Community Corner

Patch Helps Preserve the Past at Vine Lake Cemetery

As part of Patch's "Give 5" volunteer program, Medfield Patch's local editor helped clean headstones at the local cemetery. Check out the "before" and "after" photos.

Each year, Patch.com encourages its employees to get out into the community, to give back, to really get their hands dirty in the towns in which they work.

This year I did just that and got my hands dirty at Vine Lake Cemetery. 

For quite some time, I've watched Vine Lake Preservation Trust Founder and Director Rob Gregg share his enthusiasm about the local cemetery that has been the subject of many works of art and even a few films. 

I've heard countless residents talk about their experience learning how to clean headstones and upright fallen gravestones and monuments. 

I was glad to have the chance to check it out myself and learn a skill I never thought I'd like as much as I did. 

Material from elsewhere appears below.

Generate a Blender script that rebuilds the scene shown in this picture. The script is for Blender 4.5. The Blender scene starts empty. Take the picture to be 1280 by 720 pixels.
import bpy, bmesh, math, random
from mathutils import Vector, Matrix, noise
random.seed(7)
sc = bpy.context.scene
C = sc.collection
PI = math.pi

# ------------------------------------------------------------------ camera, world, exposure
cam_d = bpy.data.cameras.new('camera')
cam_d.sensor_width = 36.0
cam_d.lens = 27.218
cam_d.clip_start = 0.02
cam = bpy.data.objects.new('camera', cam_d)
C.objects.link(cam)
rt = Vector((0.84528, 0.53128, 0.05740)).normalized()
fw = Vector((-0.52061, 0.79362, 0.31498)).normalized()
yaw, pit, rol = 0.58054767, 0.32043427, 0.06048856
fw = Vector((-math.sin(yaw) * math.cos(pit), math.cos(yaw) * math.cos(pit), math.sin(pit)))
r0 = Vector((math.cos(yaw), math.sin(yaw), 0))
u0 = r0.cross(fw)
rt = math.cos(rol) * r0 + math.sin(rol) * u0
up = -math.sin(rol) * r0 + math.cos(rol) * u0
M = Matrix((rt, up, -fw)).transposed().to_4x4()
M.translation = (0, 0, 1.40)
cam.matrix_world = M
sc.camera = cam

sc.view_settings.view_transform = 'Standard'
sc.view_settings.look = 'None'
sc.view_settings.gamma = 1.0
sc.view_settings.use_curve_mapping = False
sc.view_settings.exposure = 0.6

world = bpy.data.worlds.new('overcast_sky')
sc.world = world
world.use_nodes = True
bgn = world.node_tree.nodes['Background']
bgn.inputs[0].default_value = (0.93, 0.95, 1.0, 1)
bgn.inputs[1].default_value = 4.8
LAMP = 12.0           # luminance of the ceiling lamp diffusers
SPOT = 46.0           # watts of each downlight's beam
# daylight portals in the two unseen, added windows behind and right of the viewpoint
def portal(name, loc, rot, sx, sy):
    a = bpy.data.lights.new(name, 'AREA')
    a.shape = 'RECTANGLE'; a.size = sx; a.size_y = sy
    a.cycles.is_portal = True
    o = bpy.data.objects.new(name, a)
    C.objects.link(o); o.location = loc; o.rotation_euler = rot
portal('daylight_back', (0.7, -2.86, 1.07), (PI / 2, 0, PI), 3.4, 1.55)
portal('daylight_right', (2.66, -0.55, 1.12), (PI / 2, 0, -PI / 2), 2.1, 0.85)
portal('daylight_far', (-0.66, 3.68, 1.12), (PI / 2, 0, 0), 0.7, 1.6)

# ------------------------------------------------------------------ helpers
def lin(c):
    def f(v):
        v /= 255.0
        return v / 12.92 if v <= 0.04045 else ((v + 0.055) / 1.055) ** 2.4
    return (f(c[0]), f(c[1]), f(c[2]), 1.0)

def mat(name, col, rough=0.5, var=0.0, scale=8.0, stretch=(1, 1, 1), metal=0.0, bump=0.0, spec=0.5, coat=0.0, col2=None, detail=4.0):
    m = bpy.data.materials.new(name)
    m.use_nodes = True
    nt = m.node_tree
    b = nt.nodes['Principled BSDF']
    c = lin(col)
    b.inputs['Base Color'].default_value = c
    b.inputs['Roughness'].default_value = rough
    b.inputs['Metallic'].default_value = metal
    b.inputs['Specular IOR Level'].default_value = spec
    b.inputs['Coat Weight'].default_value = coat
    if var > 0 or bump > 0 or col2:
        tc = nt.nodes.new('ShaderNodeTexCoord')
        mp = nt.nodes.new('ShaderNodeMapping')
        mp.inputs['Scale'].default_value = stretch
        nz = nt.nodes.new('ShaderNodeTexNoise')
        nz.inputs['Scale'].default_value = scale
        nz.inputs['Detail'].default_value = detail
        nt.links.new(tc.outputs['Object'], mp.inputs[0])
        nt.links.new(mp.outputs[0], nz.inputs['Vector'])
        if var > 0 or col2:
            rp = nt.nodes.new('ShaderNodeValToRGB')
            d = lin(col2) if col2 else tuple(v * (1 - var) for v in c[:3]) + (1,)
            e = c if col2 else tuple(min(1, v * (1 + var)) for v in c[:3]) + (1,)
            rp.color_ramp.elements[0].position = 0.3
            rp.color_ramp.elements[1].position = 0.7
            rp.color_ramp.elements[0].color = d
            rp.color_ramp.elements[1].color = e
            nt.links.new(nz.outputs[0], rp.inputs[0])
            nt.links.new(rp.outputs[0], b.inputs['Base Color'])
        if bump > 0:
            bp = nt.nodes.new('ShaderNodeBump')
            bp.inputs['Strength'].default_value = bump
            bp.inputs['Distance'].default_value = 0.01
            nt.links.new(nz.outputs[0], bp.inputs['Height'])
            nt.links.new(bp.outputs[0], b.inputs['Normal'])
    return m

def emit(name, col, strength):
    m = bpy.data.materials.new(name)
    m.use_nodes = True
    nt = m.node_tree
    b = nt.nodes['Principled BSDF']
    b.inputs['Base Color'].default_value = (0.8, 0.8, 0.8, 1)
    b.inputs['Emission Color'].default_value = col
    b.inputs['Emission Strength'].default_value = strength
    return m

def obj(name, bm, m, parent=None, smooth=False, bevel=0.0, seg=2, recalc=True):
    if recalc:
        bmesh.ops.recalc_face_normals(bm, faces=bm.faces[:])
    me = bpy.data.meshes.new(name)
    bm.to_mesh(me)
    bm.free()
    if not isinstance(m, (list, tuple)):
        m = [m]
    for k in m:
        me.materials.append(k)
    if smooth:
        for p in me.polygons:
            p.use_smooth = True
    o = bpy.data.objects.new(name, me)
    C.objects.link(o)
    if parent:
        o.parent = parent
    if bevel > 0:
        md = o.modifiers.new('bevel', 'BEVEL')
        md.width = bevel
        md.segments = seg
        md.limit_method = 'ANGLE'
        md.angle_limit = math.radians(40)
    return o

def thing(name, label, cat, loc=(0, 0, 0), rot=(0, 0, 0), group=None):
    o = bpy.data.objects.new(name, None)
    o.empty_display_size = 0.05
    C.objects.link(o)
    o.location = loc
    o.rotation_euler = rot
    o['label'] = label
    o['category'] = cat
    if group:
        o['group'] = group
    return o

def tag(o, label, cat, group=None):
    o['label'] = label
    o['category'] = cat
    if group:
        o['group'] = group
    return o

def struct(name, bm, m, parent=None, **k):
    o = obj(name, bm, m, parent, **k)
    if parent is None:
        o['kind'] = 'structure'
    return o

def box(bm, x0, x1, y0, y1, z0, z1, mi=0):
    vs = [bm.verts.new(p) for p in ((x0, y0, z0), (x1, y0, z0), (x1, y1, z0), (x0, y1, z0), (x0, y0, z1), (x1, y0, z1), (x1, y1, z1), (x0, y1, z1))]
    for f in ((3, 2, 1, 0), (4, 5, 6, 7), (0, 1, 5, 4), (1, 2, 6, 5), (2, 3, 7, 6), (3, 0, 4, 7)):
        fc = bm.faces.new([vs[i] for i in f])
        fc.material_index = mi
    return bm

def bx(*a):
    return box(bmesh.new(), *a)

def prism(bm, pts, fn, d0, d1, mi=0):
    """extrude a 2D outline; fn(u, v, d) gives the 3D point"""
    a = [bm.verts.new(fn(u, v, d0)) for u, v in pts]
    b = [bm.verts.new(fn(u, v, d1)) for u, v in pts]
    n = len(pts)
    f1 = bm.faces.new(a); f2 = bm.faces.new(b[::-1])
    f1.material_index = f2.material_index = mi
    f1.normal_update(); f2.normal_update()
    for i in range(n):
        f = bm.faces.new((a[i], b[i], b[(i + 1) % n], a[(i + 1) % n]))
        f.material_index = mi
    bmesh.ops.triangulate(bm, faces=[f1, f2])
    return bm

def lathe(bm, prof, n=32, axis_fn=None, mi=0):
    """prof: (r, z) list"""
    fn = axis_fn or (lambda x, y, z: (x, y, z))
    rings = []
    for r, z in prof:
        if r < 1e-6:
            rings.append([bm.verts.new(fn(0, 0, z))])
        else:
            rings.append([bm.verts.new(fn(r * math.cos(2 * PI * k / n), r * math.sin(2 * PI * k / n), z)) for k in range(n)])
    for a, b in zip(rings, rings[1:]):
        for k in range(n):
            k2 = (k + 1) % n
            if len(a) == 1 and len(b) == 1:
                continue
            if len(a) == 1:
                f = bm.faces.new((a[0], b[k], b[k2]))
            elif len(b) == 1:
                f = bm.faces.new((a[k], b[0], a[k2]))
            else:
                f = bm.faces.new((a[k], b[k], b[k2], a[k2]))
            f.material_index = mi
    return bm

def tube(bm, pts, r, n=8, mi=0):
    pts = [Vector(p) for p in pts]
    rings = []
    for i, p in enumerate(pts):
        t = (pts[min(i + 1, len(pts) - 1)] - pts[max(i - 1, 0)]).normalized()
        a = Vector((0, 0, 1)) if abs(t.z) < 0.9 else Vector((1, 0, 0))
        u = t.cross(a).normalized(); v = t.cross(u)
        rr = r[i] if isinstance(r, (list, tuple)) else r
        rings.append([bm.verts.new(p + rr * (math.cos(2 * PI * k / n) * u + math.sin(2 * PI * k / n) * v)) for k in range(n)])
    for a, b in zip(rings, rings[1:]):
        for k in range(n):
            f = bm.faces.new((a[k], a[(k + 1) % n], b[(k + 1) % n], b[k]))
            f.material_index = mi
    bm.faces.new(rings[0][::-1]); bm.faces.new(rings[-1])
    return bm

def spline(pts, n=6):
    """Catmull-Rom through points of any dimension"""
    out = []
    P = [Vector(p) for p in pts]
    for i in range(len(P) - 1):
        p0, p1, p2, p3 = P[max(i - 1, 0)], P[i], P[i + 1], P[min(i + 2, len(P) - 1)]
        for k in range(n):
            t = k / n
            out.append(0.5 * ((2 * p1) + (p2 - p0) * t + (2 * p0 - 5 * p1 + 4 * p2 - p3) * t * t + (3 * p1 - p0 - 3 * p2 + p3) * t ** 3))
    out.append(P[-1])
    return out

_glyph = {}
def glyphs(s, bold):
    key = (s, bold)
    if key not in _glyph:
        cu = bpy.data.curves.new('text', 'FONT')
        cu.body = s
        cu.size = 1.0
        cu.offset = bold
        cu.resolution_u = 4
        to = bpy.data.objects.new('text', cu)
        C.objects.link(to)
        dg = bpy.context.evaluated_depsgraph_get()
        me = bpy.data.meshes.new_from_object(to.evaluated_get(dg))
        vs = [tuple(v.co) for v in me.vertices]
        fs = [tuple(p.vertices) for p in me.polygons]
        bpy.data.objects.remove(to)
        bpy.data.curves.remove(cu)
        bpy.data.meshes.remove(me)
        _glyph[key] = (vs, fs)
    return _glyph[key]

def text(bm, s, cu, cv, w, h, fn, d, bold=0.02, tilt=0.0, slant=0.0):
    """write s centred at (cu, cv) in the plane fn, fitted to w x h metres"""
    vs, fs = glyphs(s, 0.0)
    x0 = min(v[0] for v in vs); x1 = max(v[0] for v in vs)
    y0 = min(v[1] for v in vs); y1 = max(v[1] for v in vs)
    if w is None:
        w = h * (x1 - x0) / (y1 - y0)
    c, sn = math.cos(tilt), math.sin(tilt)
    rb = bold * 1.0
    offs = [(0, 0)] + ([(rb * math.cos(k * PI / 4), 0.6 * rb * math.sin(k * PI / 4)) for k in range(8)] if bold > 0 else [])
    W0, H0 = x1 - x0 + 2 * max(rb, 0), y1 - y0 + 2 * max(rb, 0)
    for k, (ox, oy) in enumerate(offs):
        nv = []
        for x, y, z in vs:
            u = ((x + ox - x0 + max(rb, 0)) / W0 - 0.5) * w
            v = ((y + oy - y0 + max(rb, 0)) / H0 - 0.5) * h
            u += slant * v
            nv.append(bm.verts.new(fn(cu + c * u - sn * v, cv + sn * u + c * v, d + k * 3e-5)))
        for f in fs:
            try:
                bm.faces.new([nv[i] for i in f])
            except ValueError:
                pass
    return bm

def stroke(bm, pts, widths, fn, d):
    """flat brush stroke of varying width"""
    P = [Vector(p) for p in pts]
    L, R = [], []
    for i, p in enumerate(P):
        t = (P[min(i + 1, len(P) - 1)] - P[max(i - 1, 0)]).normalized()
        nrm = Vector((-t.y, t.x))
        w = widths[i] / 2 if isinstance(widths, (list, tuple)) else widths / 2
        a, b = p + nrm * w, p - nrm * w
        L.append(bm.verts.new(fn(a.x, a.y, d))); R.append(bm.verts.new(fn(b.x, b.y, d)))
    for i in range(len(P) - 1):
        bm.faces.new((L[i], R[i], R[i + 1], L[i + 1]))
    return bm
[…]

Editor's Note: Be sure to check out our "before" and "after" photos. We used a special "biowash" formula that is environmentally and historically friendly. 

Clearing the stones of lichen, a fungi/algae combination, is no small feat in the town's sole cemetery which dates back to 1651. 

But not only did Gregg teach me how to do clean and preserve headstones, he also taught me the importance of those stones as time goes by. The cemetery contains local names -- Baxter, Chenery, Kingsbury, etc. -- of people important to Medfield's history, as well as names of other people (like Lowell Mason and John Jesse Francis) or those related to them (like relatives of William Howard Taft and Margaret Mead) who are important to the nation's history.

Gregg has a wealth of knowledge so it is no surprise that he was awarded the 2012 Historic Preservation Award from the Medfield Historical Commission

In 2008, Gregg, who has lived in town for 40 years, was working on a family genealogy project in the cemetery -- he has since learned he is related to more than 1,000 people buried there -- when he became disheartened and created the Vine Lake Preservation Trust.

In the five years since, Gregg and a group of dedicated volunteers have given the cemetery a new face. Landscaping has been improved, gravestones have been righted and repaired, and many have been cleaned by laypeople like me.